In keeping with the topic of "words we should know" in the post just below, two views on how we speak, the language we use these days.
Dick Cavett writing in the New York Times in reaction to General Petraeus' appearance before a senate committee last week:
"In addition to his own pedantic delivery, there is his turgid
vocabulary. It reminds you of Copspeak, a language spoken nowhere on
earth except by cops and firemen when talking to "Eyewitness News." "No crook ever gets out of the car. A "perpetrator exits the vehicle."
(Does any cop say to his wife at dinner, "Honey, I stubbed my toe today
as I exited our vehicle"?) No "man" or "woman" is present in Copspeak.
They are replaced by that five-syllable, leaden ingot, the
“individual.” The other day, there issued from a fire chief’s mouth, "It contributed to the obfuscation of what eventually eventuated." This
from a guy who looked like he talked, in real life, like Rocky Balboa."

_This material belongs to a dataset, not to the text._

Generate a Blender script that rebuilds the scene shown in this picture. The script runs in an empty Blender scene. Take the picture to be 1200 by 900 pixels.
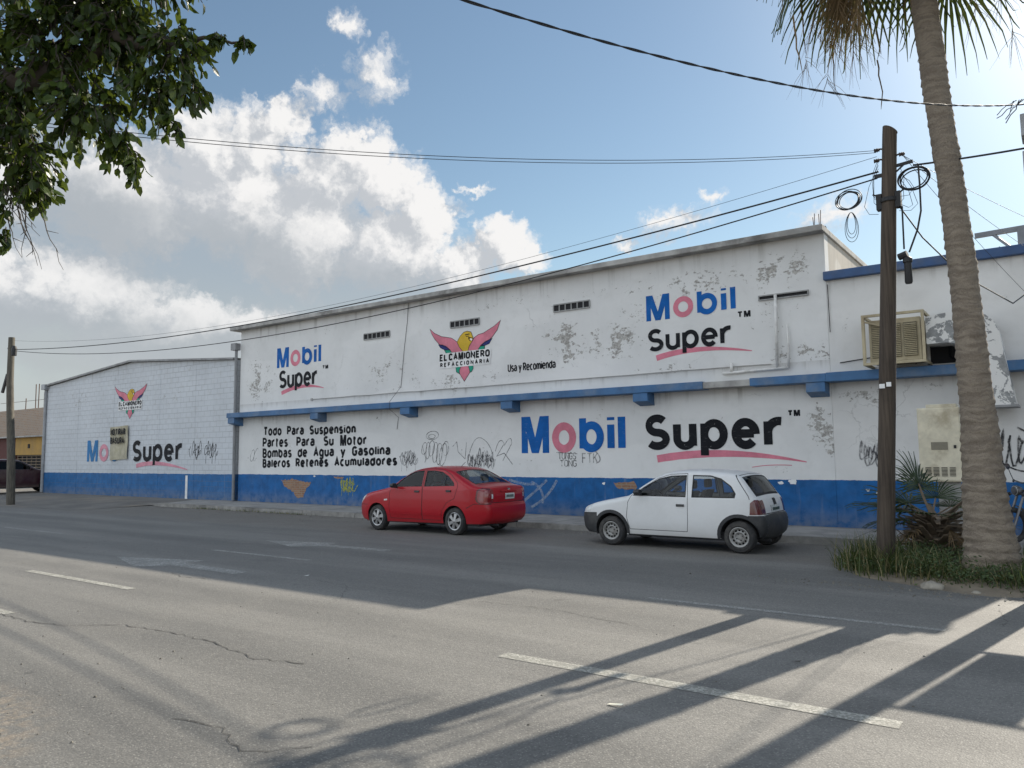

Then there is this from George Orwell from Politics and the English Language:
"Bad writers, and especially
scientific, political, and sociological writers, are nearly always haunted by
the notion that Latin or Greek words are grander than Saxon ones..." "An interesting illustration of this is the way in which English flower names
were in use till very recently are being ousted by Greek ones, Snapdragon becoming antirrhinum, forget-me-not becoming myosotis,
etc. It is hard to see any practical reason for this change of fashion: it is
probably due to an instinctive turning away from the more homely word and a
vague feeling that the Greek word is scientific."
Orwell's advice to writers:
"(i) Never use a metaphor, simile, or other figure of speech which you are used to seeing in print.
(ii) Never us a long word where a short one will do.
(iii) If it is possible to cut a word out, always cut it out.
(iv) Never use the passive where you can use the active.
(v) Never use a foreign phrase, a scientific word, or a jargon word if you can think of an everyday English equivalent.
(vi) Break any of these rules sooner than say anything outright barbarous.